** YOUR TASK **
Exactly retype the lines from the top of the data through the line containing "wall('culvert_headwall', 'angled stone", leaving out every picture.

** RECORDS PROVIDED **
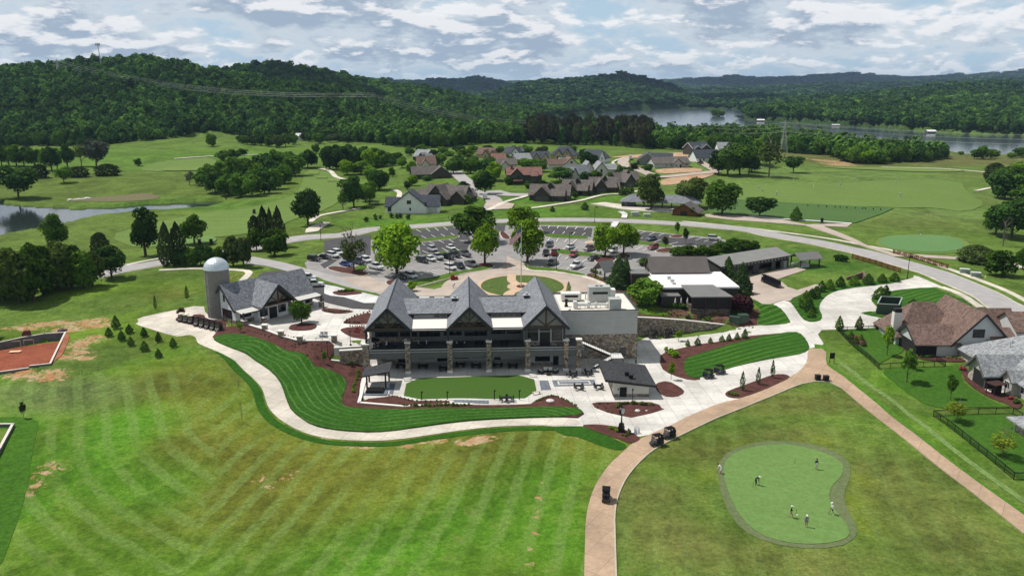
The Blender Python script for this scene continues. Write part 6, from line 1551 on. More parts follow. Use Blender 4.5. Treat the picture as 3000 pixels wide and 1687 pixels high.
for i, p in enumerate(PW_[1:4] + [gnd('Y', 900, 790)]):
    t = thing('stone_pier', ('first', 'second', 'third', 'fourth')[i] + ' stone pier from the golf shop along the plaza wall', 'stone pier', (p.x, p.y, p.z - .3)); MB().cbox(0, 0, 0, 1.1, 1.1, 1.9).build('body', STONE(), t); MB().cbox(0, 0, 1.9, 1.35, 1.35, .22).build('cap', CAP(), t)
p = gnd('Y', 1610, 760); t = thing('stone_pier', 'stone pier at the left end of the upper deck', 'stone pier', p); MB().cbox(0, 0, 0, 1.0, 1.0, 2.2).build('body', STONE(), t); MB().cbox(0, 0, 2.2, 1.25, 1.25, .2).build('cap', CAP(), t)
wall('culvert_headwall', 'angled stone culvert headwall in the rough grass', 'culvert wall', [tuple(gnd('F', 1235, 825).xy), tuple(gnd('F', 1360, 815).xy), tuple(gnd('F', 1378, 850).xy)], gnd('F', 1300, 850).z - 1, [gnd('F', 1300, 850).z + z for z in (.9, 2.3, 1.9)], .5, plain('old_stone', (.16, .11, .085)), 0)

# ---------------------------------------------------------------- dark restaurant and cart barn
rest = thing('restaurant', 'dark low building with a white flat roof, brown metal gable and screened porch', 'restaurant', (38.6, 209, 4.2), .03)
BRN = batten('dark_brown_siding', (.055, .047, .040), .3, .8); MET = seams('brown_standing_seam', (.115, .100, .095), .45); METG = seams('grey_standing_seam', (.17, .17, .165), .45)
MB().box(0, 0, -2, 21, 17.5, 4.3).box(1, 17.5, -1, 17, 25, 5.4).box(-5, 13, -1, 0, 18.5, 5.2).box(-.0, -3.6, -1.5, 4.8, 0, 3.1).build('wall', BRN, rest)
MB().box(-.3, -.3, 4.3, 21.3, 17.8, 4.75).build('flat_roof', WHITE(), rest); MB().box(-5.1, 12.9, 5.2, .1, 18.6, 5.5).box(-.2, -3.8, 3.1, 5.0, 0, 3.3).build('side_roof', METG, rest)
MB().gable(1, 15.4, 17, 24, 5.5, 3.2, 'x', .6, .2, .5).gwall(1, 15.4, 17, 24, 5.5, 3.2, 'x').build('roof', MET, rest)
MB().slab([(6.8, -7.6, 4.0), (17.5, -7.6, 4.0), (14.6, 1.2, 5.05), (6.0, 1.2, 5.05)], .25).build('porch_roof', METG, rest)
pp = MB()
for x in (7.1, 10.5, 13.8, 17.1): pp.beam((x, -7.2, -.2), (x, -7.2, 3.8), .22)
pp.beam((7.1, -7.2, 1.5), (17.1, -7.2, 1.5), .12); pp.beam((7.1, -7.2, 3.75), (17.1, -7.2, 3.75), .3); pp.beam((17.1, -7.2, 3.7), (17.1, 0, 3.7), .25); pp.build('porch_frame', plain('red_brown_paint', (.060, .028, .024), .6), rest)
MB().box(7.2, -7.1, -2, 17, 0, .6).build('porch_base', stone('shaded_stone', ((.12, .09, .075), (.08, .07, .06), (.15, .13, .11))), rest); MB().box(7.3, -7.05, .7, 17, -7.0, 3.6).build('porch_screen', plain('insect_screen', (.02, .02, .02), .8), rest)
rl = MB(); rl.beam((-.5, -4.6, 1.6), (5.2, -4.6, 1.6), .12); rl.beam((5.2, -4.6, 1.6), (7.0, -7.2, 1.4), .14)
for t in np.linspace(0, 1, 14): rl.beam((-.5 + 5.7 * t, -4.6, .4), (-.5 + 5.7 * t, -4.6, 1.6), .05)
rl.build('railing', plain('red_brown_paint', (0, 0, 0)), rest); MB().box(-.6, -4.6, -1, 6.9, -3.6, .4).build('deck', TRIM, rest)
for i, (x, y, d_) in enumerate(((4.6, 3, .6), (4.7, 5.2, .5), (4.8, 7, .7), (4.6, 9, .8))): MB().cbox(x, y, 4.75, .9, d_ * 1.6, .5 + .3 * (i % 2)).build('roof_vent', LG, rest)
for i, (x, y, lab) in enumerate(((3.0, -3.9 - .35, 'left one'), (4.6, -2.9 + -.9, 'middle one'), (6.2, -4.0, 'right one'))):
    t = dict(); q = rest.matrix_basis @ Vector((x + .6, y, .4)); mb = MB().cyl((0, 0, 0), (0, 0, 2.4), .04, n=6).lathe([(.08, .9), (.24, 1.2), (.2, 1.9), (.04, 2.6)], n=10); simple('closed_parasol', 'closed white parasol on the railed deck, ' + lab, 'parasol', mb, plain('white_cloth', (.7, .7, .68)), (38.6 + x + .6, 209 + y, 4.6))
barn = thing('cart_barn', 'long dark grey metal barn with open cart bays', 'cart barn', (61.2, 234.6, 4.9), atan2(.546, .84))
bw = MB()
xs = [0, 10.6, 14.2, 16.8, 22.4, 24.2, 27.2, 30.4]
for i in range(7):
    op = i in (1, 3, 5); bw.box(xs[i], 0, 2.7 if op else -1, xs[i + 1], .25, 4.0)
bw.box(0, 10.8, -1, 30.4, 11, 4); bw.box(0, .25, -1, .2, 10.8, 4); bw.box(30.2, .25, -1, 30.4, 10.8, 4); bw.gwall(0, 0, 30.4, 11, 4, 1.5, 'x')
bw.build('wall', batten('barn_siding', (.060, .058, .055), .3, .8), barn); MB().gable(0, 0, 30.4, 11, 4.05, 1.5, 'x', .5, .16, .4).build('roof', seams('barn_roof', (.225, .220, .210), .6), barn)
MB().box(.3, .3, 0, 30.1, 10.7, .02).build('floor', TANC, barn); MB().box(10.7, 4, 0, 30, 4.1, 2.6).build('inner_wall', TRIM, barn)
g = MB()
for x in np.arange(.6, 30, 1.5): g.box(x, -.56, 3.42, x + .5, -.50, 3.62)
g.build('gutter_strap', LG, barn)
simple('portable_toilet', 'grey portable toilet at the right end of the cart barn front', 'portable toilet', MB().box(0, 0, 0, 1.4, 1.3, 2.4).box(.1, -.05, .1, 1.3, 0, 2.2).box(-.05, -.05, 2.4, 1.45, 1.35, 2.55), plain('toilet_grey', (.18, .20, .21), .5), (84.2, 248.2, gz(84.2, 248.2)), .55)
def shelter(label, k0, k1, dep, h, rise, roof_m, stuff=True):
    a = gnd(*k0); b_ = gnd(*k1); Lx = (b_ - a).xy.length; t = thing('shelter', label, 'shelter', a, ang(a, b_))
    MB().gable(0, 0, Lx, dep, h, rise, 'x', .6, .18).build('roof', roof_m, t)
    m = MB()
    for x, y in ((.2, .2), (Lx - .2, .2), (Lx - .2, dep - .2), (.2, dep - .2)): m.beam((x, y, -.3), (x, y, h), .3)
    m.beam((.2, .2, h - .1), (Lx - .2, .2, h - .1), .2); m.build('post', DARK(), t); return t, Lx
t, Lx = shelter('small open wash shelter with grey gable roof beyond the cart barn', ('F', 885, 740), ('F', 1035, 728), 5, 3.0, 1.4, METG)
MB().box(1.2, 1, 0, 4.2, 3.2, 1.1).box(1.6, 1.2, 1.1, 3.6, 3, 1.5).build('pump', LG, t)
t, Lx = shelter('open timber shelter with pagoda roof beside the two spruces', ('S', 1085, 545), ('S', 1240, 520), 4.5, 3.4, 2.2, plain('shelter_metal', (.14, .14, .14), .4))
simple('utility_box', 'grey equipment box beside the cart barn', 'utility box', MB().box(0, 0, .5, 1.8, 1, 1.1).box(.1, .1, 0, .3, .3, .5).box(1.5, .1, 0, 1.7, .3, .5), GALV, gnd('F', 825, 725))

# ---------------------------------------------------------------- houses
RMAT = {'navy': NAVY, 'taupe': TAUPE, 'brown': BROWNR, 'char': DKROOF, 'grey': ROOFG(), 'lgrey': shingle('shingles_light_grey', (.24, .25, .26)), 'red': shingle('shingles_red_brown', (.20, .105, .085))}
WMAT = {'white': WHITEW, 'dark': plain('dark_stained_siding', (.065, .058, .050), .8, .15), 'beige': BEIGE, 'tan': plain('tan_siding', (.42, .34, .22), .8, .06), 'grey': batten('grey_siding', (.20, .205, .205), .4, .85), 'brick': plain('dark_brick', (.12, .075, .06), .9, .2, 3), 'lgrey': LG}
def house(label, k0, k1, dep, vols, wm, rm, wins=(), z=None, name='house', oh=.5, garage=None, chim=None, door_=None, trim=TRIM, porch=None):
    """vols: (x0,y0,x1,y1,h,rise,'x'|'y'|'h') in metres from the front left corner; x in fractions of the front length if < 0 is not used"""
    a = gnd(*k0); b_ = gnd(*k1); Lx = (b_ - a).xy.length; t = thing(name, label, 'house', a, ang(a, b_)); w = MB(); r = MB(); tr = MB()
    for i, v in enumerate(vols):
        x0, y0, x1, y1, h, rise, ax = v; x0 *= Lx; x1 *= Lx; e = .004 * i
        w.box(x0 + e, y0 + e, -1.5, x1 - e, y1 - e, h)
        if ax == 'h': r.hip(x0, y0, x1, y1, h + e, rise, oh)
        else:
            w.gwall(x0 + e, y0 + e, x1 - e, y1 - e, h, rise, ax); r.gable(x0, y0, x1, y1, h + .05 + e, rise, ax, oh, .24, oh * .8)
            if ax == 'y':
                xm = (x0 + x1) / 2; k = rise / (x1 - xm)
                for s in (-1, 1): tr.beam((xm, y0 - oh * .8 - .04, h + rise), (xm + s * (x1 - xm + oh), y0 - oh * .8 - .04, h - oh * k), .1, .34)
            else:
                ym = (y0 + y1) / 2; k = rise / (y1 - ym)
                for xx in (x0 - oh * .8 - .04, x1 + oh * .8 + .04):
                    for s in (-1, 1): tr.beam((xx, ym, h + rise), (xx, ym + s * (y1 - ym + oh), h - oh * k), .1, .34)
    w.build('wall', WMAT[wm], t); ro = r.build('roof', RMAT[rm], t)
    if tr.v: tr.build('fascia_board', trim, ro)
    for wx, wz, ww, wh, wy in wins: window(t, wx * Lx - ww / 2, wz, wx * Lx + ww / 2, wz + wh, wy, .09, 2, 2)
    if garage: g0, g1, gy = garage; MB().box(g0 * Lx, gy - .07, -.2, g1 * Lx, gy + .03, 2.4).build('garage_door', plain('garage_door', (.09, .085, .08), .6) if wm != 'white' else LG, t)
    if chim: cx, cy, cz = chim; c = MB().cbox(cx * Lx, cy, 0, 1.1, .9, cz).build('chimney', WMAT['brick'], ro); MB().cbox(cx * Lx, cy, cz, 1.3, 1.1, .2).build('cap', TRIM, c)
    if door_: door(t, door_[0] * Lx, 0, door_[0] * Lx + 1.1, 2.2, door_[1])
    if porch:
        p0, p1, py = porch; f = MB().slab([(p0 * Lx, py - 2.2, 2.5), (p1 * Lx, py - 2.2, 2.5), (p1 * Lx, py, 3.1), (p0 * Lx, py, 3.1)], .15).build('porch_roof', RMAT[rm], t); m = MB()
        for q_ in np.linspace(p0 * Lx + .2, p1 * Lx - .2, 3): m.beam((q_, py - 2.0, 0), (q_, py - 2.0, 2.5), .18)
        m.build('post', trim, f)
    return t
WT = plain('white_trim', (.7, .7, .7), .6)
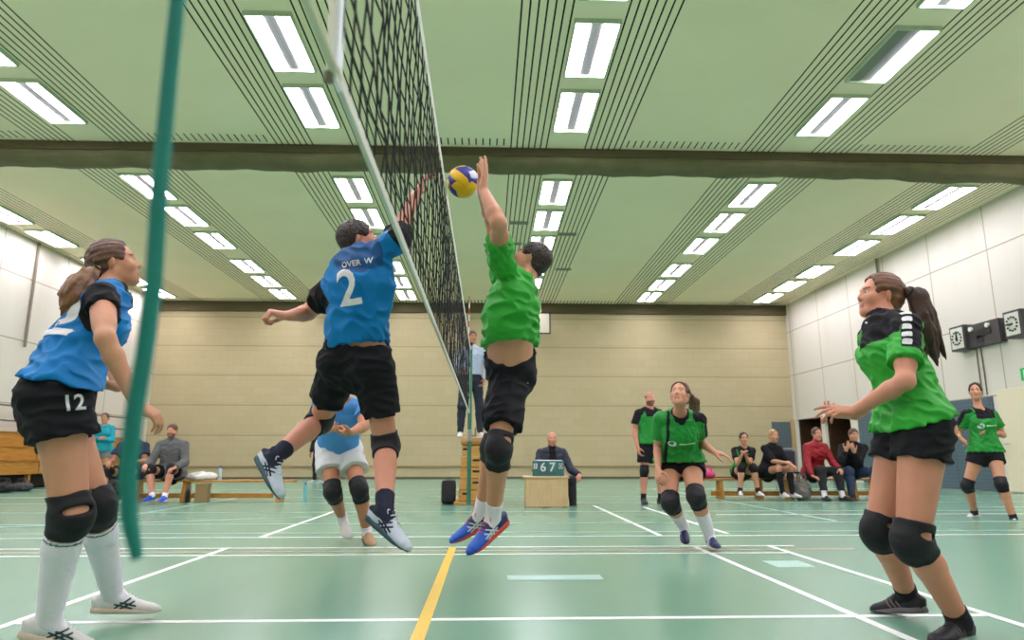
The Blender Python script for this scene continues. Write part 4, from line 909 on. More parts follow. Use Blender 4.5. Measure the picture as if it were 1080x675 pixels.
MB().tube([(XN - .010, NY0 - .03, NZ0 - .022), (XN - .010, NY0 - .03, NZ0 - .004)], .0095, 10).build('dowel_cap', mat('brown_rubber', (120, 112, 88), rough=.6), net, True)
PY0, PY1 = .12, 10.95
for z, rr in ((NZ0, .009), (NZ1 - .01, .005)):
    MB().tube([(XN, PY0, z + .02), (XN - .004, (PY0 + NY0) / 2, z + .006), (XN, NY0, z)], rr, 8).build('tension_rope', M_ropew, net, True); MB().tube([(XN, NY1, z), (XN, PY1, z + .02)], rr * .7, 8).build('tension_rope', M_ropew, net, True)
def post(y, label):
    r = empty('net_post', (XN, y, 0), label, 'net post')
    MB().tube([(XN, y, .01), (XN, y, 2.52)], .034, 14).build('pole', M_pgreen, r, True); MB().tube([(XN, y, 2.52), (XN, y, 2.56)], .038, 14).build('cap', mat('black_plastic', (28, 28, 28), rough=.5), r, True)
    MB().disc((XN, y, 0), (0, 0, 1), .10, .014).build('floor_plate', M_steel, r); g = -1 if y > 5 else 1
    w = MB().box((XN - .035, y - .07 if g < 0 else y, .98), (XN + .035, y if g < 0 else y + .07, 1.16), 0, .01).build('winch', M_steel, r); MB().tube([(XN + .035, y, 1.07), (XN + .09, y, 1.07), (XN + .09, y, 1.19), (XN + .13, y, 1.19)], .009, 8).build('crank', mat('black_plastic', (28, 28, 28)), w, True)
    MB().tube([(XN, y + g * .03, 2.47), (XN, y + g * .06, 2.47)], .03, 12).build('pulley', M_steel, r, True)
post(PY1, 'green steel net post standing in front of the wooden vaulting box'); post(PY0, 'green steel net post at the near end of the net')
a = empty('net_antenna', (XN - .014, NY1 - .12, NZ0), 'thin red and white antenna standing up from the far end of the net', 'antenna')
for i in range(18): MB().tube([(XN - .014, NY1 - .12, NZ0 + i * .1), (XN - .014, NY1 - .12, NZ0 + i * .1 + .1)], .0065, 8).build('band', mat('antenna_red', (196, 60, 50), rough=.5) if i % 2 else mat('antenna_white', (238, 236, 228), rough=.5), a, True)
# teal rope hanging from the top cord at the near end
pts = [(at(px, py, .62)) for px, py in ((188, -8), (178, 90), (168, 200), (162, 300), (152, 375), (141, 440), (135, 500), (136, 545), (145, 590))]
top = pts[0]; full = [V3(XN, .62, NZ1 + .01), lerp(V3(XN, .62, NZ1), top, .55) + V3(.004, 0, 0)] + pts
tag(MB().tube(full, [.005] + [.0075] * 3 + [.0078] * 5 + [.0072, .005], 10).build('rope', mat('teal_rope', (14, 122, 108), rough=.7, bump=.3, bscale=260), None, True), 'teal rope hanging loose down in front of the woman numbered 12', 'rope')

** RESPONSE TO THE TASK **
The Blender Python script for this scene continues. Write part 6, from line 1551 on. More parts follow. Use Blender 4.5. Treat the picture as 3000 pixels wide and 1687 pixels high.
for i, p in enumerate(PW_[1:4] + [gnd('Y', 900, 790)]):
    t = thing('stone_pier', ('first', 'second', 'third', 'fourth')[i] + ' stone pier from the golf shop along the plaza wall', 'stone pier', (p.x, p.y, p.z - .3)); MB().cbox(0, 0, 0, 1.1, 1.1, 1.9).build('body', STONE(), t); MB().cbox(0, 0, 1.9, 1.35, 1.35, .22).build('cap', CAP(), t)
p = gnd('Y', 1610, 760); t = thing('stone_pier', 'stone pier at the left end of the upper deck', 'stone pier', p); MB().cbox(0, 0, 0, 1.0, 1.0, 2.2).build('body', STONE(), t); MB().cbox(0, 0, 2.2, 1.25, 1.25, .2).build('cap', CAP(), t)
wall('culvert_headwall', 'angled stone culvert headwall in the rough grass', 'culvert wall', [tuple(gnd('F', 1235, 825).xy), tuple(gnd('F', 1360, 815).xy), tuple(gnd('F', 1378, 850).xy)], gnd('F', 1300, 850).z - 1, [gnd('F', 1300, 850).z + z for z in (.9, 2.3, 1.9)], .5, plain('old_stone', (.16, .11, .085)), 0)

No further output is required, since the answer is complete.